I am new to Lie Algebra. Could someone help me to answer this question? thanks!
Question: how to prove for any non-abelian arbitrary lie algebra $L$, the dimension of it center $Z(L)$ is less or equal to dimension of $L-2$. i.e to prove $$ dim(Z(L)) \leqslant dim(L)-2 $$
The hint is to construct a contradiction by hypothesizing $$ dim(Z(L)) \geqslant dim(L)-1 $$
Could someone give me more suggestions or hints?
Thank you in advance!
On
There exists $x,y$ such that $[x,y]\neq 0$ $x,y$ are lin. ind. Suppose $dim(Z(L))=n-1$, $dim(Z(L))\cap Vect(x,y)\geq 1$. This implies there exists a non zero $ax+by\in Z(L), $ if $a\neq 0, [ax+by,y]=a[x,y]=0$. This implies $[x,y]=0$. contradiction. If $b\neq 0, [ax+by,x]=b[y,x]=0$. This implies $[x,y]=0$ contradiction. Thus $a=b=0$ and $ax+by=0$. Contradiction.
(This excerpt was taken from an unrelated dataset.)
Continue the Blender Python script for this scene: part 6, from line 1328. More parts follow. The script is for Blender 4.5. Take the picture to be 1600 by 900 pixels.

Assume we do not have $\dim Z(L))\le n-2$. Then $\dim Z(L)=n-1$, because $L$ is non-abelian. Hence the center is a $1$-codimensional ideal in $L$, so that $L=Z(L)\oplus \langle x \rangle$, with some $x\in L$ satisfying $[x,y]=0$ for all $y\in L$. This implies $x\in Z(L)$, a contradiction.